◆ **TASK DIRECTIONS**
Output, please, exactly those lines of the listing that come before the line with "COL = SC.collection", along with that line itself.

--- START OF INPUT ROWS ---

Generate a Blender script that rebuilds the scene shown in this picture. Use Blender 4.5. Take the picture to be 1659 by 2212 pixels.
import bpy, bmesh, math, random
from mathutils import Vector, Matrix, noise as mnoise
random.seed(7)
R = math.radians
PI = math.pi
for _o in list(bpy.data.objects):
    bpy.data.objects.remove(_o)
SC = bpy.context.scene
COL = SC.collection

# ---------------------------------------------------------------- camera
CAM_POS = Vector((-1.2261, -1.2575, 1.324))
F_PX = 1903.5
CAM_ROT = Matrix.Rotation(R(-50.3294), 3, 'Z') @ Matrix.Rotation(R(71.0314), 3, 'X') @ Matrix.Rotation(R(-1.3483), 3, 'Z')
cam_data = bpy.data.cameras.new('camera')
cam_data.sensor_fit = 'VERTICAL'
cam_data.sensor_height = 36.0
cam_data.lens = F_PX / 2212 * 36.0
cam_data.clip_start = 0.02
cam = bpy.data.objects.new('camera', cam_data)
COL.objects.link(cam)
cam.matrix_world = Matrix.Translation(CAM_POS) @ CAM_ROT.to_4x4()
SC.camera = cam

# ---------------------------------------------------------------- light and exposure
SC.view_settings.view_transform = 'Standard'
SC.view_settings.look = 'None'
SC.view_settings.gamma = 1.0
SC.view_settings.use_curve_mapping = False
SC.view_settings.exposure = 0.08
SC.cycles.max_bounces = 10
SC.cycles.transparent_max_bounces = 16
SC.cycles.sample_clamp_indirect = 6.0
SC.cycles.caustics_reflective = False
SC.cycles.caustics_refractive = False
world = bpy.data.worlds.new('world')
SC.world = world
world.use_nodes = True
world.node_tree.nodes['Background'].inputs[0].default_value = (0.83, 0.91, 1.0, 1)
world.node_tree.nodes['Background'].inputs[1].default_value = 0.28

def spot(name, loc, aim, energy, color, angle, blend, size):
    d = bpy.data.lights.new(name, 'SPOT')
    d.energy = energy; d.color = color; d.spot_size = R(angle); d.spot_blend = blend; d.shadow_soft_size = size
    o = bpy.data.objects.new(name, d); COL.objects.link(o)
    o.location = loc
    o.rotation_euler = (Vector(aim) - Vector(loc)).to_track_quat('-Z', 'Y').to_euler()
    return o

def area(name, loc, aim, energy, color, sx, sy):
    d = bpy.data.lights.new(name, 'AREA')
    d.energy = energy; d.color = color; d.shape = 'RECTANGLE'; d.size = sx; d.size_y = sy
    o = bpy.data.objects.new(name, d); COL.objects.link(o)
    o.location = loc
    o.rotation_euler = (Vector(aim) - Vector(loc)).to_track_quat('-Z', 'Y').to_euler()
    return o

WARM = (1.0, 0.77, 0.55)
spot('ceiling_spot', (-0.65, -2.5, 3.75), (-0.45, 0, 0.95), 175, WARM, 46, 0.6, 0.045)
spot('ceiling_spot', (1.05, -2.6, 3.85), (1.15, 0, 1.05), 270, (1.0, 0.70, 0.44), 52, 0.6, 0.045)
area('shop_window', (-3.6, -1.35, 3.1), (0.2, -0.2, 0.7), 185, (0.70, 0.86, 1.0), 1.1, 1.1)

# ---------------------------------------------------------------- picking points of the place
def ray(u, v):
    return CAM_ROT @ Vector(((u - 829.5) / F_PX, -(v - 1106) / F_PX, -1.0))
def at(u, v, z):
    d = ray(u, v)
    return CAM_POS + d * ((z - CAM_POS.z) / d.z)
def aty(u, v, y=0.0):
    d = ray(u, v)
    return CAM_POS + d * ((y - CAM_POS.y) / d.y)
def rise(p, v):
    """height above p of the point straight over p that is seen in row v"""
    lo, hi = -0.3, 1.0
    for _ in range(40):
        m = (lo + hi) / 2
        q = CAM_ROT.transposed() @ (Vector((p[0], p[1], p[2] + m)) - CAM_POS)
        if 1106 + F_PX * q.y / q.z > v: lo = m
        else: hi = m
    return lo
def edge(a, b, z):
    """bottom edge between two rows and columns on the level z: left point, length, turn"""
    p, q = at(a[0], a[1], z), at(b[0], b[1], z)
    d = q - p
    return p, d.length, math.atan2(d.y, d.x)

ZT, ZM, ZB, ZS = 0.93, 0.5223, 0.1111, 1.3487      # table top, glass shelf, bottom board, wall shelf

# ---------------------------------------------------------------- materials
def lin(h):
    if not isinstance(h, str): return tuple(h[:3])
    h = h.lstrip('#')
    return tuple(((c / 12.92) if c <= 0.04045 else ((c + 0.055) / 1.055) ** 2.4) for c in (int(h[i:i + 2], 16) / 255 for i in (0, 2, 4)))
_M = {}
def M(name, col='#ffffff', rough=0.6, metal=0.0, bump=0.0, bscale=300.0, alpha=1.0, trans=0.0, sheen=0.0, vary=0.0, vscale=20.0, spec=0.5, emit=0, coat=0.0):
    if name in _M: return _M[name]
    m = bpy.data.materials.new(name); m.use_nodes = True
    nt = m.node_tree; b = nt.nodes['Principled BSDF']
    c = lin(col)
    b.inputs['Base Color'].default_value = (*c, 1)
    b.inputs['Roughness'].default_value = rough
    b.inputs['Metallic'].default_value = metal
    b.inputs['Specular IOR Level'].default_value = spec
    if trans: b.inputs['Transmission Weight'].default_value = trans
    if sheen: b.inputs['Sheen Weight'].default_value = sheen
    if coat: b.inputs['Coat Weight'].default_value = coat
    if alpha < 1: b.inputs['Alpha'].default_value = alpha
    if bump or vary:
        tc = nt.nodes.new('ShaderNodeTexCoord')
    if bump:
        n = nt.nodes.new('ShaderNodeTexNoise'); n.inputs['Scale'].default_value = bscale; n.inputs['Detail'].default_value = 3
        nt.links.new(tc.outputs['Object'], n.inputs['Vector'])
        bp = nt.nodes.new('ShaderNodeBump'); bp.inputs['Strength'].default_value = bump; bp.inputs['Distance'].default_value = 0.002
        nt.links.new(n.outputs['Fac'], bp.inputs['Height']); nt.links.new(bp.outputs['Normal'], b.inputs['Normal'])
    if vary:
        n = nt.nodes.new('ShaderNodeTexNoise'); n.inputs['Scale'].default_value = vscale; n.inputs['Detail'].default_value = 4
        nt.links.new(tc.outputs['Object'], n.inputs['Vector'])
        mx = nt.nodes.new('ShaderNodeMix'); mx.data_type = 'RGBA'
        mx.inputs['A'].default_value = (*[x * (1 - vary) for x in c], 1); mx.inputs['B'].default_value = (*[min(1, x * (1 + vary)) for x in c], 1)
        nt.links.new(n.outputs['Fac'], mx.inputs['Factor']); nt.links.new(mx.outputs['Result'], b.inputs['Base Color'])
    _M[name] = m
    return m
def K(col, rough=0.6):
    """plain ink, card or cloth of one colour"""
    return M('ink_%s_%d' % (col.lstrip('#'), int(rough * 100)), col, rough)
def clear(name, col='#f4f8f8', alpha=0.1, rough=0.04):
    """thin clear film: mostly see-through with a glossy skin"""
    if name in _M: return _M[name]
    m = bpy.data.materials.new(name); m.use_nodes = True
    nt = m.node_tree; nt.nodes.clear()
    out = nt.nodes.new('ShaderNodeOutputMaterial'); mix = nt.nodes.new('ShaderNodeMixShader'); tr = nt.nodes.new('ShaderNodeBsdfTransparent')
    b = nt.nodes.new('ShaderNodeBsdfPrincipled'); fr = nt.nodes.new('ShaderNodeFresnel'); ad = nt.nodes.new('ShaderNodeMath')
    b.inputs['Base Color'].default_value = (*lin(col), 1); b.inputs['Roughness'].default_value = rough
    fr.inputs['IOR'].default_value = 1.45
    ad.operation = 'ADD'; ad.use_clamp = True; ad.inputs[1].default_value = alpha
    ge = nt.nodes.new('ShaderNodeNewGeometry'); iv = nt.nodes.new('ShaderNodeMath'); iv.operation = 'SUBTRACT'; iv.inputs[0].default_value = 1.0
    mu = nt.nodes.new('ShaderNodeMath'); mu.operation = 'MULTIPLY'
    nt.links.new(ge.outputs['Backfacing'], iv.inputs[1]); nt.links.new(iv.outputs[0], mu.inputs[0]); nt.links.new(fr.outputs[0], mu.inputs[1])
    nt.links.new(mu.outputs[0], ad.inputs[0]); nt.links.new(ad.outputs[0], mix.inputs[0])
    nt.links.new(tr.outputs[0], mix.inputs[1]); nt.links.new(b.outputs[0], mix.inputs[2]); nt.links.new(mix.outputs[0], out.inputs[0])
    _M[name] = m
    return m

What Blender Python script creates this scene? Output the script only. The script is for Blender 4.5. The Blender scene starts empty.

--- END OF INPUT ROWS ---

◆ **RESPONSE TO THE EXERCISE**
Generate a Blender script that rebuilds the scene shown in this picture. Use Blender 4.5. Take the picture to be 1659 by 2212 pixels.
import bpy, bmesh, math, random
from mathutils import Vector, Matrix, noise as mnoise
random.seed(7)
R = math.radians
PI = math.pi
for _o in list(bpy.data.objects):
    bpy.data.objects.remove(_o)
SC = bpy.context.scene
COL = SC.collection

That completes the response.